Taking four months and riding 10,000 miles from California to California in a generally clockwise direction, Carla meets all sorts, dabbles in a little romantic tension and embraces a huge amount of mechanical frustration. She’s mechanically capable so this is not a tale of a damsel in distress, but it does demonstrate the sincerity with which the Ural importers in the ‘States were trying to build a brand new business with a product they were importing from a post-soviet Russia. It wasn’t a good product by any stretch of the imagination in 1995 and yet they were prepared to support Carla wherever she was in their endeavours to learn from the breakdowns and improve their product.
That all sounds rather corporate until you discover it’s really just two guys and a few brand new dealers they’ve drafted in to the cause, who are yet to learn about the machines they are going to be retailing. And repairing.
So eloquent and illustrative is some of the prose that it really transports you through the geographically diverse regions contained within the north American landmass. The woods and mountains of West Virginia; the flat lands of Montana; the deserts of Arizona and the swamplands of the deep south; it’s such a pity that she decided not to head up into New England. She paints a picture of the US and the people within it which acknowledges the cultural breadth of the place but doesn’t need to denigrate anyone to do so. It’s refreshing. It’s engaging.

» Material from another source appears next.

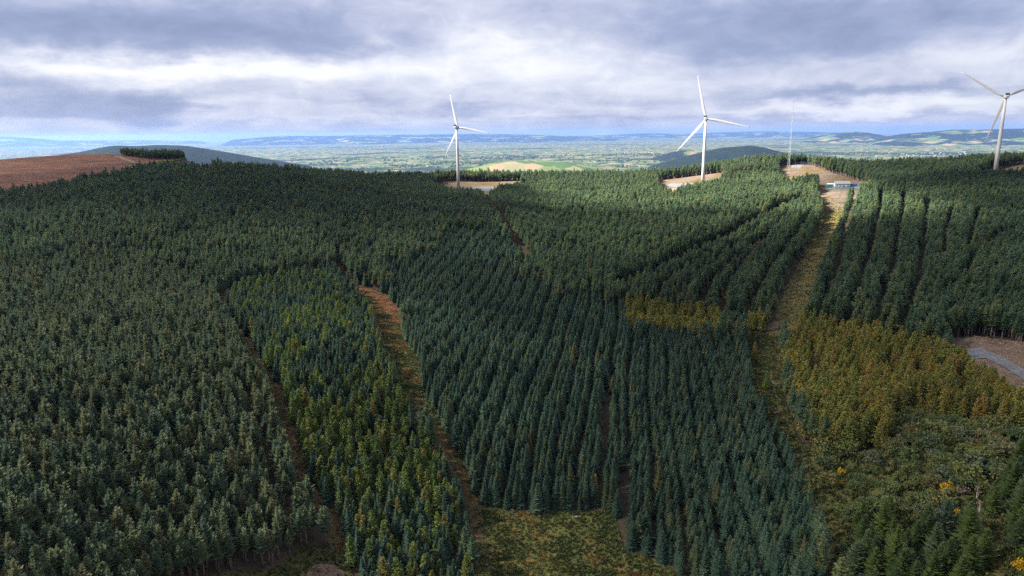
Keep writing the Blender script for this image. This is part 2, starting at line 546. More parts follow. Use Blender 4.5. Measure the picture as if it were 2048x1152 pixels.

And it could so easily be otherwise as this is someone who is comfortable mixing with the rich and famous in Santa Monica. Thankfully she’s also comfortable being covered in oil beneath an ailing 650 twin or tearing through the woods on old Honda dirt bikes. The 223 pages of text have a smattering of B&W images that really aren’t necessary as the writing is so graphical.
But having said all that, it’s easy to criticise this book now that I realise why I took so long to get around to reading it. Simply put, the cover doesn’t inspire at all and sadly doesn’t match the quality of the content. This isn’t always an easy book to find in the UK, but it’s worth putting in the effort.